Outre les avancées scientifiques qu’elles permettent, Jehanne-Emmanuelle Monnier insiste sur l’aspect plus personnel et parfois égoïste de ces sociétés savantes. Comme pour beaucoup, l’entrée dans ces sociétés coïncide avec l’arrêt des explorations pour Alfred Grandidier. Il s’est alors dévoué à la direction de la rédaction collective de l’Histoire physique, naturelle et politique de Madagascar. Son œuvre avait également pour but de laisser un legs aux générations à venir, de laisser une marque de son nom dans l’histoire. Madagascar devient à cet égard un tremplin sans pareil pour Alfred Grandidier. Il en améliore la connaissance pour les Européens notamment en en réalisant des cartes plus précises ou en y décrivant la faune et la flore, mais cherche aussi à attacher son nom à l’île.
« Alfred Grandidier, au fil des années, nous apparaît donc comme une personnalité à l’intelligence brillante, aux très grandes capacités, douée d’un charme incontestable, forgeant et maîtrisant parfaitement son image dans le but d’assurer la pérennité de son œuvre et de son nom au-delà de sa mort. La destinée de Madagascar et la sienne sont si étroitement liées que nous ne pouvons jamais départager tout à fait l’instrumentalisateur de l’instrumentalisé. Tout ce qui sert la renommée de l’un sert également celle de l’autre. » p.153
L’historienne souligne également toute la dimension politique du travail fourni par Alfred Grandidier en cette fin du XIXe siècle. Ce dernier ne cache pas son intérêt particulier pour l’île de Madagascar ni son souhait de la voir être colonisée. En fournissant également le point de vue des populations malgaches, Jehanne-Emmanuelle Monnier nous insère dans les situations de terrains auxquelles ont été confrontés les explorateurs, notamment face à des populations hostiles à la cartographie de leurs terres par peur justifiée de la colonisation. La dimension politique est aussi visible quand il est question des motivations et buts d’exploration d’Alfred Grandidier. Cartographier des zones géographiques inconnues pour les Européens, répertorier et classer la faune et la flore sont les maîtres mots de sa mission. L’historienne insiste sur le regard de l’explorateur qu’on qualifierait aujourd’hui de raciste quant aux populations qu’il rencontre : il décrit puis classifie leurs us et coutumes, leurs modes de gouvernance…
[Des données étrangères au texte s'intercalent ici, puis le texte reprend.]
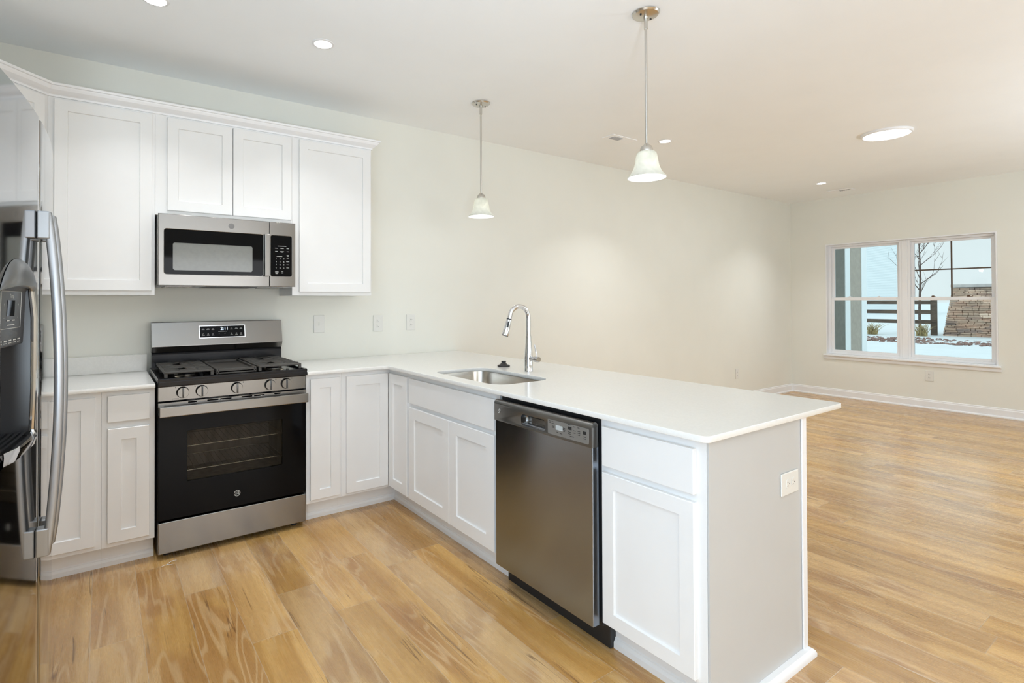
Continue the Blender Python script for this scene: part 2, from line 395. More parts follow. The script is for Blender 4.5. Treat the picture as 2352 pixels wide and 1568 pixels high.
def copy_tree(o, parent=None):
    c = o.copy(); C.objects.link(c)
    if parent is not None: c.parent = parent
    for ch in list(o.children): copy_tree(ch, c)
    return c

# ------------------------------------------------------------------ room shell
H = 2.745; XL = -1.10; XR = 8.137; YB = -8.0
bm = B(); box(bm, XL - .15, XR + .0, YB - .15, .0, -.12, 0)
struct('floor', bm, FLOORM, 'honey oak plank floor running through kitchen and living room', 'floor')
bm = B(); box(bm, XL - .15, XR + .2, YB - .15, .15, H, H + .12)
struct('ceiling', bm, CEIL, 'smooth off-white ceiling over the whole room', 'ceiling')
bm = B(); box(bm, XL - .15, XR + .15, .0, .15, -.12, H)
struct('wall_rear', bm, WALL, 'long greige wall behind the range and sink', 'wall')
bm = B()
box(bm, XL - .15, XL, YB, 0, -.12, 0); box(bm, XL - .15, XL, -2.95, 0, 0, H); box(bm, XL - .15, XL, YB, -4.75, 0, H); box(bm, XL - .15, XL, -4.75, -2.95, 2.15, H)
struct('wall_left', bm, WALL, 'greige wall behind the refrigerator', 'wall')
bm = B()
xs = [(0.1, 2.5), (4.8, 7.2)]
box(bm, XL, XR, YB - .15, YB, 0, .65); box(bm, XL, XR, YB - .15, YB, 2.15, H)
box(bm, XL, .1, YB - .15, YB, .65, 2.15); box(bm, 2.5, 4.8, YB - .15, YB, .65, 2.15); box(bm, 7.2, XR, YB - .15, YB, .65, 2.15)
struct('wall_front', bm, WALL, 'greige wall behind the camera', 'wall')
WY0, WY1, WZ0, WZ1 = -2.187, -.458, .575, 2.102
bm = B()
box(bm, XR, XR + .15, YB, WY0, -.12, H); box(bm, XR, XR + .15, WY1, 0, -.12, H); box(bm, XR, XR + .15, WY0, WY1, -.12, WZ0); box(bm, XR, XR + .15, WY0, WY1, WZ1, H)
struct('wall_right', bm, WALL, 'greige end wall holding the double window', 'wall')
bprof = ((0, 0), (.026, 0), (.026, .012), (.018, .02), (.014, .022), (.014, .085), (.009, .095), (.009, .104), (.004, .11), (0, .11))
bm = B(); sweep(bm, [(1.968, -.0005), (XR - .0005, -.0005)], bprof)
struct('baseboard_rear', bm, TRIMW, 'white baseboard along the long greige wall', 'baseboard')
bm = B(); sweep(bm, [(XR - .0005, -.0005), (XR - .0005, YB + .001)], bprof)
struct('baseboard_right', bm, TRIMW, 'white baseboard under the double window', 'baseboard')

# ------------------------------------------------------------------ window_1 (double hung pair)
def make_window():
    t = thing('window_1', (XR, (WY0 + WY1) / 2, WZ0), 'white double-hung window pair looking onto a snowy yard', 'window', None, 'structure')
    e = .072
    bm = B()   # drywall-return jamb lining + outer flat edge
    x0, x1 = XR - .006, XR + .14
    for a in ((WY0 + .0004, WY0 + .012, WZ0 + .0004, WZ1 - .0004), (WY1 - .012, WY1 - .0004, WZ0 + .0004, WZ1 - .0004), (WY0 + .0121, WY1 - .0121, WZ1 - .012, WZ1 - .0004), (WY0 + .0121, WY1 - .0121, WZ0 + .0004, WZ0 + .012)):
        box(bm, x0, x1, *a)
    link('jamb', bm, TRIMW, t)
    ym = (-1.262 - 1.388) / 2
    bm = B(); box(bm, XR + e - .016, XR + .13, ym - .03, ym + .03, WZ0 + .012, WZ1 - .012, .004); link('mullion', bm, TRIMW, t)
    for (ya, yb, dark) in ((ym + .03, WY1 - .012, False), (WY0 + .012, ym - .03, True)):
        f = B(); s = .026
        for a in ((ya, ya + s, WZ0 + .012, WZ1 - .012), (yb - s, yb, WZ0 + .012, WZ1 - .012), (ya + s, yb - s, WZ1 - .012 - s, WZ1 - .012), (ya + s, yb - s, WZ0 + .012, WZ0 + .012 + s)):
            box(f, XR + e - .01, XR + .128, *a, .003)
        fr = link('frame', f, TRIMW, t)
        zmid = 1.345
        for (z0, z1, dx) in ((WZ0 + .038, zmid + .02, 0), (zmid - .02, WZ1 - .038, .03)):
            sb = B(); q = .032; xa = XR + e + .004 + dx; xb = xa + .026
            lo = .03 if dx == 0 else .04; hi = .04 if dx == 0 else .026
            for a in ((ya + s, ya + s + q, z0, z1), (yb - s - q, yb - s, z0, z1), (ya + s + q, yb - s - q, z1 - hi, z1), (ya + s + q, yb - s - q, z0, z0 + lo)):
                box(sb, xa, xb, *a, .003)
            sash = link('sash', sb, TRIMW, t)
            pb = B(); box(pb, xa + .011, xa + .015, ya + s + q - .004, yb - s - q + .004, z0 + lo - .004, z1 - hi + .004)
            link('pane', pb, PANE, sash)
            if dark and dx:
                g = B(); yc = (ya + yb) / 2; za, zb = z0 + lo, z1 - hi
                box(g, xa + .017, xa + .023, yc - .008, yc + .008, za, zb); box(g, xa + .017, xa + .023, ya + s + q, yb - s - q, (za + zb) / 2 - .008, (za + zb) / 2 + .008)
                tag(link('muntin', g, BRONZE, sash), 'dark brown muntin cross')
            if dx == 0:
                for yl in (ya + (yb - ya) * .3, ya + (yb - ya) * .7):
                    k = B(); box(k, xa - .002, xa + .03, yl - .022, yl + .022, z1, z1 + .006, .002); box(k, xa + .004, xa + .018, yl - .01, yl + .016, z1 + .006, z1 + .016, .003)
                    link('sash_lock', k, BRONZE if dark else TRIMW, sash)
    bm = B(); sweep(bm, [(XR - .0005, -.434), (XR - .0005, -2.214)], ((-.07, .58), (-.07, .568), (0, .568), (0, .512), (.012, .512), (.016, .52), (.016, .548), (.03, .556), (.042, .56), (.045, .566), (.045, .574), (.04, .58)))
    link('sill', bm, TRIMW, t)
make_window()

# ------------------------------------------------------------------ cabinets
YF = -.61; XF = 1.331; DT = .019
def wall_run_cabinet(name, label, x0, x1, group):
    t = thing(name, ((x0 + x1) / 2, -.3, 0), label, 'cabinet', group)
    bm = B(); box(bm, x0, x1, YF, -.003, .118, .892, .001); link('carcass', bm, WHITE, t)
    return t
def toe(bm, path):
    return sweep(bm, path, ((-.012, 0), (.012, 0), (.012, .022), (.004, .032), (.004, .036), (0, .04), (0, .117), (-.012, .117)))
G = 'white base cabinets under the counter'
# narrow cabinet with a drawer, left of the range
c = wall_run_cabinet('base_cabinet', 'narrow white base cabinet with one drawer between range and refrigerator', -.238, -.010, G)
bm = B(); slab(bm, F_front(0, YF, 0), -.213, -.034, .737, .868, DT); link('drawer', bm, WHITE, c)
bm = B(); shaker(bm, F_front(0, YF, 0), -.213, -.034, .142, .705); link('door', bm, WHITE, c)
bm = B(); toe(bm, [(-.238, -.535), (-.010, -.535)]); link('toe_kick', bm, WHITE, c)
# corner cabinet beside the refrigerator
t = thing('base_cabinet', (-.6, -.3, 0), 'white corner base cabinet half hidden behind the refrigerator', 'cabinet', G)
bm = B(); box(bm, XL + .003, -.2385, YF, -.003, .118, .892, .001); box(bm, XL + .003, -.55, -.93, YF, .118, .892); link('carcass', bm, WHITE, t)
bm = B(); shaker(bm, F_front(0, YF, 0), -.528, -.263, .142, .866); link('door', bm, WHITE, t)
bm = B(); shaker(bm, F_plus(-.55, -.93, 0), .01, .298, .142, .866); link('door', bm, WHITE, t)
bm = B(); toe(bm, [(-.62, -.93), (-.62, -.535), (-.2385, -.535)]); link('toe_kick', bm, WHITE, t)
# narrow cabinet right of the range
c = wall_run_cabinet('base_cabinet', 'narrow white base cabinet with a single tall door right of the range', .777, .9995, G)
bm = B(); shaker(bm, F_front(0, YF, 0), .798, .982, .140, .866); link('door', bm, WHITE, c)
bm = B(); toe(bm, [(.777, -.535), (.9995, -.535)]); link('toe_kick', bm, WHITE, c)
# inside corner cabinet with a folding pair of doors
t = thing('base_cabinet', (1.5, -.4, 0), 'white inside-corner base cabinet with two doors meeting at a right angle', 'cabinet', G)
bm = B(); box(bm, 1.0, 1.94, YF, -.003, .118, .892, .001); box(bm, XF, 1.94, -.8935, YF, .118, .892); link('carcass', bm, WHITE, t)
bm = B(); shaker(bm, F_front(0, YF, 0), 1.027, XF - DT - .0015, .136, .864, st=.06); link('door', bm, WHITE, t)
bm = B(); shaker(bm, F_side(XF, YF, 0), DT + .0015, .268, .132, .864, st=.06); link('door', bm, WHITE, t)
bm = B(); toe(bm, [(1.0, -.535), (1.405, -.535), (1.405, -.8935)]); link('toe_kick', bm, WHITE, t)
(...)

Profession explorateur de Jehanne-Emmanuelle Monnier se présente donc comme un ouvrage d’Histoire riche portant sur une profession emblématique du XIXe siècle. Au travers de la vie d’Alfred Grandidier, l’historienne nous donne accès à une source de savoir plus grande sur les explorateurs, leur rapport à la science, leurs méthodes de travail, leurs legs à la postérité…
Jehanne-Emmanuelle Monnier est une historienne diplômée d’un doctorat d’Histoire de l’Université de la Réunion depuis 2013. Ses sujets d’étude portent sur l’histoire de l’Océan Indien, ce qui explique qu’elle a pu bénéficier du soutien du Centre de recherches sur les Sociétés de l’Océan Indien.